Comeau-Montasse, commerçant
R. Nadal, commerçant avec son frère Joseph (famille de nos amis Nadal)
P. Gauthier, commerçant
Reiher, Alsacien, commerçant
G. Naudé, commerçant en café
Barini, Corse, rue du Quai
C. Barreire, garagiste
A. Barreire, fils, maison d’appareils électriques
La Quintrie, Français, représentant d’une grande maison de commerce
H. Odéïde, marié à une demoiselle Auguste remariée plus tard à Henri Borno (famille de nos amis Odéïde, René et son épouse, et des présidents Auguste et Borno, à Martissant et Pétionville, propriétaires de la plantation Fleuriau).
Faure, de la Hasco [Haïtain & American Sugar Compagny, siège à Chancerelles, Port-au-Prince]

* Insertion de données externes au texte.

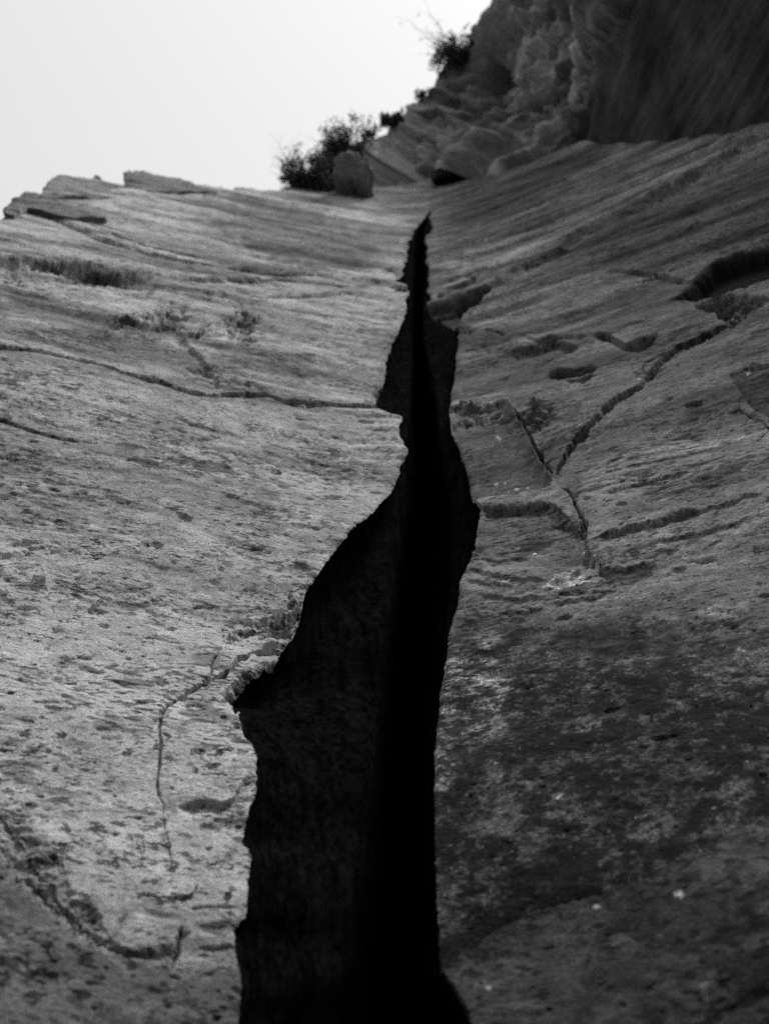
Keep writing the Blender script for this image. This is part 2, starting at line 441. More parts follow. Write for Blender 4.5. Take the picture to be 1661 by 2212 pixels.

Marini, Corse, Hôtel Marini et Cabane Choucoune [terme haïtien équivalent de « carbet », célèbre dancing de Pétionville]. Son fils René, ministre du tourisme, marié à une fille du président Eugène Roy.
Géraldi, Corse.
Jean Fouchard conservait dans sa riche Bibliothèque haïtienne le texte de l’appel de Ferdinand Fatton (son parent par la famille de son épouse, les Vieux) pour le 1er anniversaire du 18 juin 1940, une photo de Ferdinand Fatton, décédé le 15 juillet 1973, un état des services et une biographie de Philippe Kieffer par M. Steiner, ainsi que son livre Béret vert, et des lettres et cartes adressées par le général De Gaulle et sa secrétaire bénévole, Mlle de Miribel. Il se souvenait que sous le président Vincent, dans les années 1935-1936, Philippe Kieffer était déjà âgé, « environ d’une cinquantaine d’années » [40 en réalité, né en 1899], grand amateur d’aventures galantes avec son ami intime à la Banque, Delva, et qu’il avait deux frères, Philippe et Marcel, et deux sœurs, dont l’une, Jeanne, à Londres.